Menurutnya, pemberantasan korupsi harus dimulai dari kasus-kasus besar, bukan sekadar Operasi Tangkap Tangan (OTT) terhadap kasus-kasus kecil.
"KPK memiliki bukti kejahatan BLBI, namun hingga saat ini masih ditutup-tutupi. Jangan sampai hanya menargetkan kasus-kasus kecil, sementara kasus besar dibiarkan lolos. Jika penegakan hukum hanya berkutat pada OTT, maka korupsi tidak akan pernah selesai karena nilainya terlalu kecil dibandingkan kejahatan besar yang masih dibiarkan," jelas Hardjuno.
Prabowo juga menyoroti pentingnya kepastian hukum dalam menarik investasi. Ia menyatakan, jika pemerintahan bisa dipercaya dan memiliki kepastian hukum, maka investasi akan datang dengan sendirinya tanpa perlu meminta-minta.
"Negara maju tidak akan mengeluarkan uangnya jika ada potongan yang tidak jelas. Percuma ada bantuan jika ujungnya tetap dikorupsi dan rakyat tetap miskin. Bantuan Langsung Tunai (BLT) berkali-kali dibagikan, tetapi angka kemiskinan tidak turun karena dana tersebut digunakan untuk judi online, rokok, atau dikorupsi. Ini harus dihentikan," ungkapnya.
Misi Besar
Hardjuno juga mengkritik kebijakan ekonomi yang masih membiarkan eksploitasi sumber daya alam tanpa memperhatikan kesejahteraan rakyat. Ia menyoroti bagaimana proyek strategis nasional (PSN) justru sering kali mengorbankan lahan pertanian yang subur.
"Indonesia memiliki lahan pertanian yang subur, tetapi justru banyak yang dikonversi menjadi beton dalam proyek strategis nasional. Bagaimana bisa kita berharap swasembada pangan jika lahan pertanian terus berkurang? Misi PSN seharusnya adalah memperbaiki bangsa, bukan justru menciptakan ketimpangan sosial," tegasnya.
Dalam konteks global, Hardjuno juga menyoroti kondisi ekonomi dunia, termasuk Amerika Serikat yang kini sedang berjuang mengatasi defisit anggaran.

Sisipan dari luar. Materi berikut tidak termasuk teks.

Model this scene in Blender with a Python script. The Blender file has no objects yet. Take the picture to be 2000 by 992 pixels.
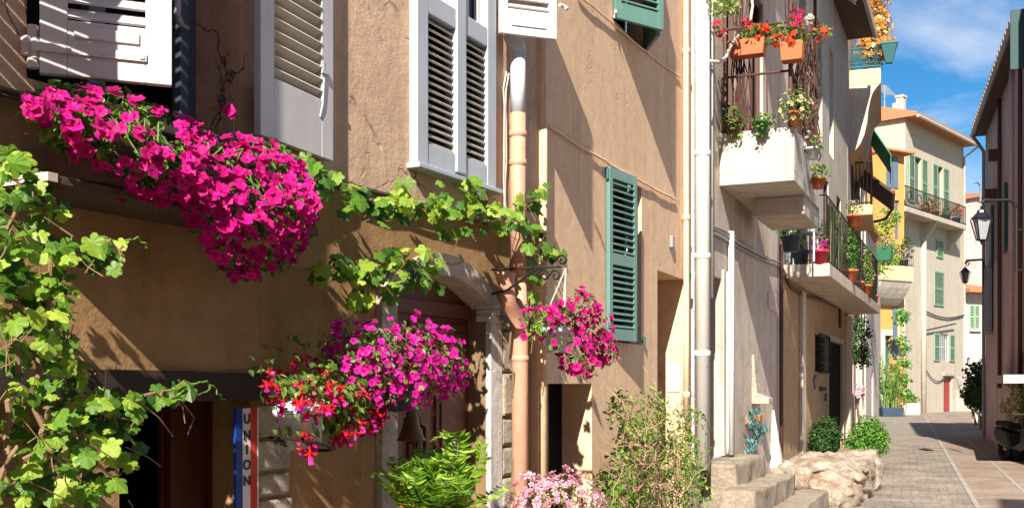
import bpy, bmesh, math, random
import numpy as np
from mathutils import Vector, Matrix, noise as mnoise
R = math.radians
sc = bpy.context.scene
C = sc.collection
# ------------------------------------------------------------------ camera, sky, sun, exposure
F = 2100.0; EYE = 1.6
cam = bpy.data.cameras.new('camera'); camo = bpy.data.objects.new('camera', cam); C.objects.link(camo)
camo.location = (0, 0, EYE); camo.rotation_euler = (R(90), 0, 0)
cam.sensor_width = 36; cam.lens = 36 * F / 2000; cam.shift_y = 254 / 2000
cam.clip_start = .05; cam.clip_end = 3000
sc.camera = camo
SUN_AZ, SUN_EL = 12.4, 35.5
SUN_STRENGTH, SKY_STRENGTH, EXPOSURE = 5.0, 0.05, 1.14
w = bpy.data.worlds.new('World'); sc.world = w; w.use_nodes = True
nt = w.node_tree; bg = nt.nodes['Background']
sky = nt.nodes.new('ShaderNodeTexSky'); sky.sky_type = 'NISHITA'; sky.sun_disc = False
sky.sun_elevation = R(SUN_EL); sky.sun_rotation = R(180 + SUN_AZ); sky.air_density = 1.0; sky.dust_density = .25; sky.ozone_density = 2.5
tc = nt.nodes.new('ShaderNodeTexCoord'); mp = nt.nodes.new('ShaderNodeMapping')
mp.inputs['Rotation'].default_value = (0, R(35), R(20)); mp.inputs['Scale'].default_value = (2.2, 2.2, 5.5)
ns = nt.nodes.new('ShaderNodeTexNoise'); ns.inputs['Scale'].default_value = 2.3; ns.inputs['Detail'].default_value = 9; ns.inputs['Roughness'].default_value = .6; ns.inputs['Distortion'].default_value = .35
cr = nt.nodes.new('ShaderNodeValToRGB'); cr.color_ramp.elements[0].position = .40; cr.color_ramp.elements[1].position = .72
cr.color_ramp.elements[1].color = (.75, .75, .75, 1)
mx = nt.nodes.new('ShaderNodeMix'); mx.data_type = 'RGBA'
hs = nt.nodes.new('ShaderNodeHueSaturation'); hs.inputs['Saturation'].default_value = 1.45; hs.inputs['Value'].default_value = 1.15
nt.links.new(tc.outputs['Generated'], mp.inputs['Vector']); nt.links.new(mp.outputs[0], ns.inputs['Vector'])
nt.links.new(ns.outputs['Fac'], cr.inputs[0]); nt.links.new(cr.outputs[0], mx.inputs['Factor'])
nt.links.new(sky.outputs[0], hs.inputs['Color']); nt.links.new(hs.outputs[0], mx.inputs[6]); mx.inputs[7].default_value = (7.5, 8.2, 9.6, 1)
nt.links.new(mx.outputs[2], bg.inputs['Color']); bg.inputs['Strength'].default_value = SKY_STRENGTH
sl = bpy.data.lights.new('sun', 'SUN'); so = bpy.data.objects.new('sun', sl); C.objects.link(so)
sd = Vector((math.sin(R(SUN_AZ)) * math.cos(R(SUN_EL)), math.cos(R(SUN_AZ)) * math.cos(R(SUN_EL)), -math.sin(R(SUN_EL))))
so.rotation_euler = sd.to_track_quat('-Z', 'Y').to_euler(); so.location = (-3, -10, 15)
sl.energy = SUN_STRENGTH; sl.angle = R(.53); sl.color = (1, .94, .84)
vs = sc.view_settings; vs.view_transform = 'Standard'; vs.look = 'None'; vs.exposure = EXPOSURE; vs.gamma = 1
sc.cycles.max_bounces = 8; sc.cycles.transparent_max_bounces = 8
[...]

"Elon Musk sendiri menyatakan jika AS tidak memangkas anggaran sebesar 2 triliun dolar, maka mereka bisa bangkrut. Jika negara sekuat AS saja memiliki tantangan ekonomi yang berat, bagaimana dengan Indonesia? Kita bukan pencetak dolar, tetapi justru pembeli dolar. Jadi, kita harus lebih berhati-hati dalam mengelola keuangan negara," jelasnya.
Dengan kondisi politik dan ekonomi yang kompleks, lanjutnya, rakyat berharap Prabowo Subianto bisa menjadi pemimpin yang tegas dalam menegakkan hukum dan memberantas korupsi. Hardjuno menegaskan, tanpa kepastian hukum, Indonesia akan sulit keluar dari krisis yang berlarut-larut.
Menurutnya, jika kita ingin bangkit, maka presiden harus mengambil alih penuh penegakan hukum di Indonesia. “Sejak 1998, kita justru mundur dalam kepastian hukum. Kejahatan bertambah besar, utang negara melonjak dari 60 miliar dolar AS menjadi hampir 5000 miliar dolar AS. Dengan GDP per kapita yang masih rendah, banyak rakyat yang masih hidup dalam kemiskinan. Artinya, kita harus serius dalam membangun fondasi hukum yang kuat," tegasnya.
Dengan berbagai tantangan yang dihadapi, Prabowo Subianto diharapkan bisa benar-benar merealisasikan janjinya, tidak ada yang kebal hukum di masa pemerintahannya. “Jika komitmen ini bisa diwujudkan, maka Indonesia memiliki peluang besar untuk bangkit dan menjadi negara yang lebih maju serta Sejahtera,” pungkasnya.